“We who are old…oh, so old…” These lines from a poem that we learned in school long ago, by the poet W.B.Yeats, often come to my mind, now that I am beginning to feel the signs of aging. There were older sisters already in Fr Barre’s own time. He gave advice on how they should live and the virtues they could practice, so as “to help them grow in holiness”.
When the time came when they were “no longer able to contribute actively or be of service to the sisters and others”, they were humbly to accept their dependence. They were “to be careful to refrain from blaming or criticising the way the young sisters worked, thinking they did things better in their day” . A common fault of the elderly in all walks of life! They were to be happy, like mothers or servants in the home, to eat last and be content with the left overs. Their mission now was “to devote themselves to contemplation and continual communion with God, so that through their prayers, those actively involved … could receive the graces they need”. (M.I. 4)
Every season of life has its own beauty, grace and task.

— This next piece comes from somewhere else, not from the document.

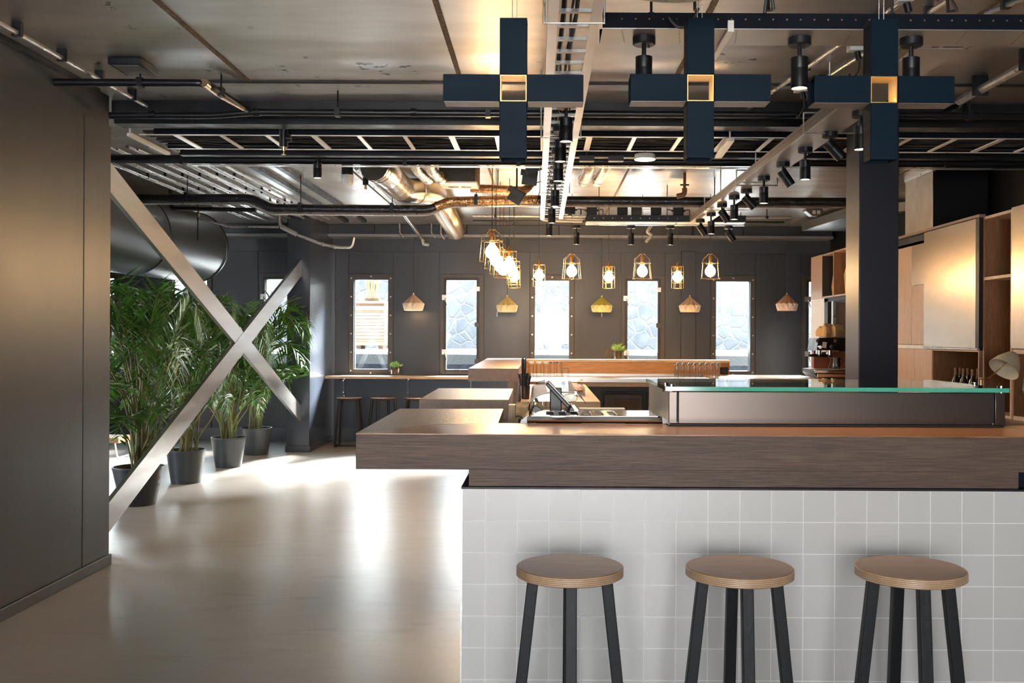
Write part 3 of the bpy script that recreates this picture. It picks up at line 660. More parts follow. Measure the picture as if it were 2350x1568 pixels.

In old age our beauty comes from recovering the spirit of childhood, of receptivity, of living gratefully in the here and now. “So we do not lose heart, though outwardly we are wasting away, inwardly we are being renewed, day by day”. (2Cor 4:16) “We all are being changed from Glory to Glory as we are turned into the image of the One we reflect. This is the work of the Lord who is Spirit”. (2 Cor 3:18). Our task is to grow into wholeness and wisdom, to make a hidden contribution to healing our fragmented world. (BI. 48)
Thomas Merton wrote in his old age: “I think of elderhood as the easing of the tensions of opposites, a time of serenity. That is why we have the expression ‘To understand fully is to forgive all’. Elderhood is a time for fulfilment and forgiveness, it is a time for peace.”